> What you have to do: The lines from the beginning of the records below through the one holding "scene.view_settings.exposure=0.25" are to be copied exactly; leave the pictures out.

> Record set:

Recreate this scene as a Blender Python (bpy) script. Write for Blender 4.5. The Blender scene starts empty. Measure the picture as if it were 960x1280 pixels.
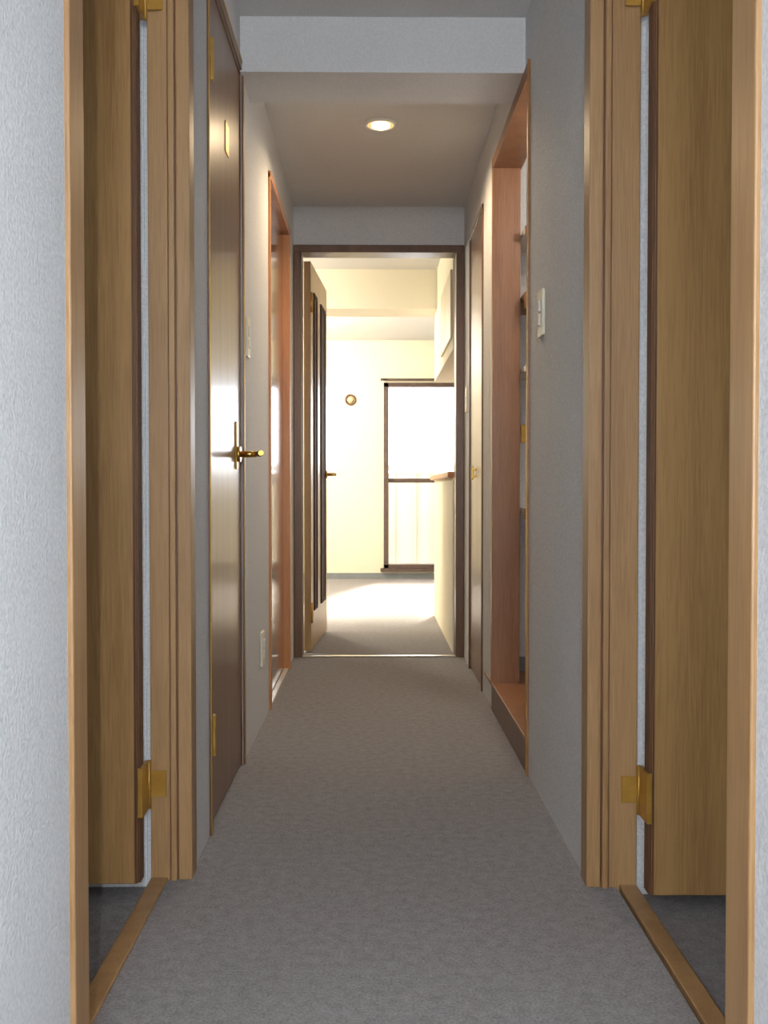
import bpy, bmesh, math
from mathutils import Vector, Matrix
scene=bpy.context.scene
scene.view_settings.view_transform='Standard'
scene.view_settings.exposure=0.25

def lin(c):
    c=c/255.0
    return c/12.92 if c<=0.04045 else ((c+0.055)/1.055)**2.4
def rgb(r,g,b): return (lin(r),lin(g),lin(b),1)

# ---------------------------------------------------------------- materials
def base_mat(name,col,rough=.6,metal=0,spec=.5,coat=0):
    m=bpy.data.materials.new(name); m.use_nodes=True
    b=m.node_tree.nodes['Principled BSDF']
    b.inputs['Base Color'].default_value=col
    b.inputs['Roughness'].default_value=rough
    b.inputs['Metallic'].default_value=metal
    b.inputs['Specular IOR Level'].default_value=spec
    b.inputs['Coat Weight'].default_value=coat
    b.inputs['Coat Roughness'].default_value=.12
    return m,m.node_tree,b
def noise_mat(name,c1,c2,scale,rough=.6,bump=.0,bdist=.002,vec=(1,1,1),metal=0,spec=.5,coat=0,detail=4,lo=.35,hi=.65,scale2=None):
    m,nt,b=base_mat(name,c1,rough,metal,spec,coat)
    N=nt.nodes;L=nt.links
    tc=N.new('ShaderNodeTexCoord'); mp=N.new('ShaderNodeMapping'); mp.inputs['Scale'].default_value=vec
    no=N.new('ShaderNodeTexNoise'); no.inputs['Scale'].default_value=scale; no.inputs['Detail'].default_value=detail
    cr=N.new('ShaderNodeValToRGB'); cr.color_ramp.elements[0].position=lo; cr.color_ramp.elements[1].position=hi
    cr.color_ramp.elements[0].color=c1; cr.color_ramp.elements[1].color=c2
    L.new(tc.outputs['Object'],mp.inputs['Vector']); L.new(mp.outputs['Vector'],no.inputs['Vector'])
    L.new(no.outputs['Fac'],cr.inputs['Fac']); L.new(cr.outputs['Color'],b.inputs['Base Color'])
    if bump>0:
        bp=N.new('ShaderNodeBump'); bp.inputs['Strength'].default_value=bump; bp.inputs['Distance'].default_value=bdist
        L.new(no.outputs['Fac'],bp.inputs['Height']); L.new(bp.outputs['Normal'],b.inputs['Normal'])
    return m
M_wall=noise_mat('wallpaper',rgb(200,202,204),rgb(219,220,221),190,rough=.75,bump=.6,bdist=.003,spec=.25,detail=3)
M_wallcream=noise_mat('wallpaper_cream',rgb(229,221,199),rgb(235,228,207),200,rough=.8,bump=.2,bdist=.001,spec=.2)
M_ceil=noise_mat('ceiling_paper',rgb(208,207,206),rgb(218,217,216),180,rough=.85,bump=.25,bdist=.001,spec=.2)
def wood(name,c1,c2,rough=.3,coat=.0,spec=.5):
    m,nt,b=base_mat(name,c1,rough,0,spec,coat); N=nt.nodes;L=nt.links
    tc=N.new('ShaderNodeTexCoord'); mp=N.new('ShaderNodeMapping'); mp.inputs['Scale'].default_value=(60,60,2.2)
    no=N.new('ShaderNodeTexNoise'); no.inputs['Scale'].default_value=5; no.inputs['Detail'].default_value=8; no.inputs['Distortion'].default_value=.6
    mp2=N.new('ShaderNodeMapping'); mp2.inputs['Scale'].default_value=(9,9,.5)
    no2=N.new('ShaderNodeTexNoise'); no2.inputs['Scale'].default_value=2.0; no2.inputs['Detail'].default_value=3
    mx=N.new('ShaderNodeMath'); mx.operation='ADD'
    mh=N.new('ShaderNodeMath'); mh.operation='MULTIPLY'; mh.inputs[1].default_value=.5
    cr=N.new('ShaderNodeValToRGB'); cr.color_ramp.elements[0].position=.38; cr.color_ramp.elements[1].position=.60
    cr.color_ramp.elements[0].color=c1; cr.color_ramp.elements[1].color=c2
    L.new(tc.outputs['Object'],mp.inputs['Vector']);L.new(tc.outputs['Object'],mp2.inputs['Vector'])
    L.new(mp.outputs['Vector'],no.inputs['Vector']);L.new(mp2.outputs['Vector'],no2.inputs['Vector'])
    L.new(no.outputs['Fac'],mx.inputs[0]);L.new(no2.outputs['Fac'],mx.inputs[1]);L.new(mx.outputs[0],mh.inputs[0])
    L.new(mh.outputs[0],cr.inputs['Fac']);L.new(cr.outputs['Color'],b.inputs['Base Color'])
    return m
M_oak=wood('oak_veneer',rgb(144,108,70),rgb(168,132,90),rough=.42)
M_oakdoor=wood('oak_door_veneer',rgb(148,110,66),rgb(172,134,84),rough=.45)
M_dark=wood('brown_door_veneer',rgb(106,74,48),rgb(130,96,64),rough=.32,coat=.12)
M_gloss=wood('glossy_sliding_door',rgb(100,66,40),rgb(124,84,54),rough=.12,coat=.8)
M_leaf=wood('living_door_veneer',rgb(150,118,76),rgb(172,140,94),rough=.35)
M_edge=wood('door_edge_brown',rgb(84,54,34),rgb(104,70,46),rough=.45)
M_slit=wood('slit_dark_brown',rgb(52,32,20),rgb(70,44,28),rough=.7,spec=.1)
M_orange=wood('orange_brown_wood',rgb(180,118,70),rgb(198,136,84),rough=.4)
M_closet=wood('closet_brown_wood',rgb(132,90,60),rgb(156,110,76),rough=.4)
M_frame=wood('dark_frame_wood',rgb(90,64,46),rgb(112,82,60),rough=.35,coat=.1)
def carpet(name,c1,c2,c3):
    m,nt,b=base_mat(name,c1,.95,0,.1); N=nt.nodes;L=nt.links
    tc=N.new('ShaderNodeTexCoord')
    a=N.new('ShaderNodeTexNoise'); a.inputs['Scale'].default_value=210; a.inputs['Detail'].default_value=5
    f=N.new('ShaderNodeTexNoise'); f.inputs['Scale'].default_value=45; f.inputs['Detail'].default_value=5
    ad=N.new('ShaderNodeMix'); ad.data_type='FLOAT'; ad.inputs[0].default_value=.35
    cr=N.new('ShaderNodeValToRGB'); cr.color_ramp.elements[0].position=.33; cr.color_ramp.elements[1].position=.67
    cr.color_ramp.elements[0].color=c1; cr.color_ramp.elements[1].color=c3
    e=cr.color_ramp.elements.new(.5); e.color=c2
    L.new(tc.outputs['Object'],a.inputs['Vector']);L.new(tc.outputs['Object'],f.inputs['Vector'])
    L.new(a.outputs['Fac'],ad.inputs[2]);L.new(f.outputs['Fac'],ad.inputs[3])
    L.new(ad.outputs[0],cr.inputs['Fac']);L.new(cr.outputs['Color'],b.inputs['Base Color'])
    bp=N.new('ShaderNodeBump'); bp.inputs['Strength'].default_value=.4; bp.inputs['Distance'].default_value=.003
    L.new(a.outputs['Fac'],bp.inputs['Height']);L.new(bp.outputs['Normal'],b.inputs['Normal'])
    return m
M_carpet=carpet('grey_carpet',rgb(122,118,119),rgb(141,137,138),rgb(160,156,156))
M_brass=noise_mat('brass',rgb(186,146,70),rgb(206,168,88),30,rough=.3,metal=1)
M_hinge=noise_mat('hinge_gold',rgb(172,130,54),rgb(188,146,66),30,rough=.4,metal=.5)
M_black=noise_mat('dark_metal',rgb(38,28,20),rgb(52,40,28),30,rough=.4,metal=.6)
M_plastic=noise_mat('ivory_plastic',rgb(222,216,192),rgb(228,222,200),20,rough=.35)
M_chrome=noise_mat('metal_strip',rgb(190,180,165),rgb(205,196,182),40,rough=.3,metal=1)
M_bronze=noise_mat('bronze_aluminium',rgb(88,72,64),rgb(102,84,74),20,rough=.4,metal=.3)
M_white=noise_mat('white_paint',rgb(226,226,222),rgb(234,234,230),15,rough=.5)
M_rail=noise_mat('railing_paint',rgb(170,163,150),rgb(174,167,154),5,rough=.6)
M_railbar=noise_mat('railing_bar_paint',rgb(152,144,130),rgb(156,148,134),5,rough=.6)
M_base=noise_mat('grey_baseboard',rgb(118,122,126),rgb(128,132,136),15,rough=.5)
M_vinyl=noise_mat('pale_vinyl',rgb(220,214,204),rgb(230,224,214),15,rough=.3)
M_conc=noise_mat('balcony_concrete',rgb(160,156,150),rgb(175,171,166),12,rough=.9)
M_cab=noise_mat('cabinet_beige',rgb(196,178,140),rgb(204,188,150),12,rough=.4)
def emis(name,col,s):
    m=bpy.data.materials.new(name); m.use_nodes=True; nt=m.node_tree; nt.nodes.clear()
    o=nt.nodes.new('ShaderNodeOutputMaterial'); e=nt.nodes.new('ShaderNodeEmission'); e.inputs[0].default_value=col; e.inputs[1].default_value=s
    nt.links.new(e.outputs[0],o.inputs[0]); return m
M_bulb=emis('lamp_glow',(1,.74,.40,1),4)
M_glowrim=emis('lamp_reflector_glow',(1,.50,.18,1),1.2)
def glass():
    m=bpy.data.materials.new('window_glass'); m.use_nodes=True; nt=m.node_tree; nt.nodes.clear(); N=nt.nodes;L=nt.links
    o=N.new('ShaderNodeOutputMaterial'); t=N.new('ShaderNodeBsdfTransparent'); g=N.new('ShaderNodeBsdfGlossy'); g.inputs['Roughness'].default_value=.02
    f=N.new('ShaderNodeFresnel'); f.inputs['IOR'].default_value=1.3; mx=N.new('ShaderNodeMixShader')
    L.new(f.outputs[0],mx.inputs[0]);L.new(t.outputs[0],mx.inputs[1]);L.new(g.outputs[0],mx.inputs[2]);L.new(mx.outputs[0],o.inputs[0]); return m
M_glass=glass()

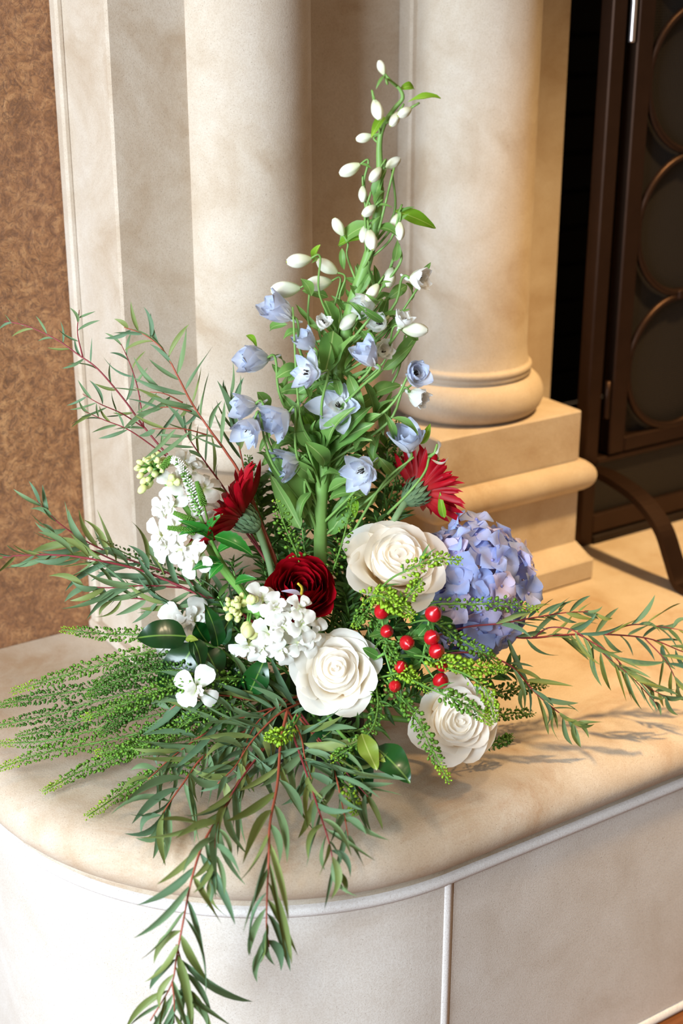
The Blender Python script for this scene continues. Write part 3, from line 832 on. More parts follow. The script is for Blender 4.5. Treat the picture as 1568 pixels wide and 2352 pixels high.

> Solution below:
Recreate this scene as a Blender Python (bpy) script. Write for Blender 4.5. The Blender scene starts empty. Measure the picture as if it were 960x1280 pixels.
import bpy, bmesh, math
from mathutils import Vector, Matrix
scene=bpy.context.scene
scene.view_settings.view_transform='Standard'
scene.view_settings.exposure=0.25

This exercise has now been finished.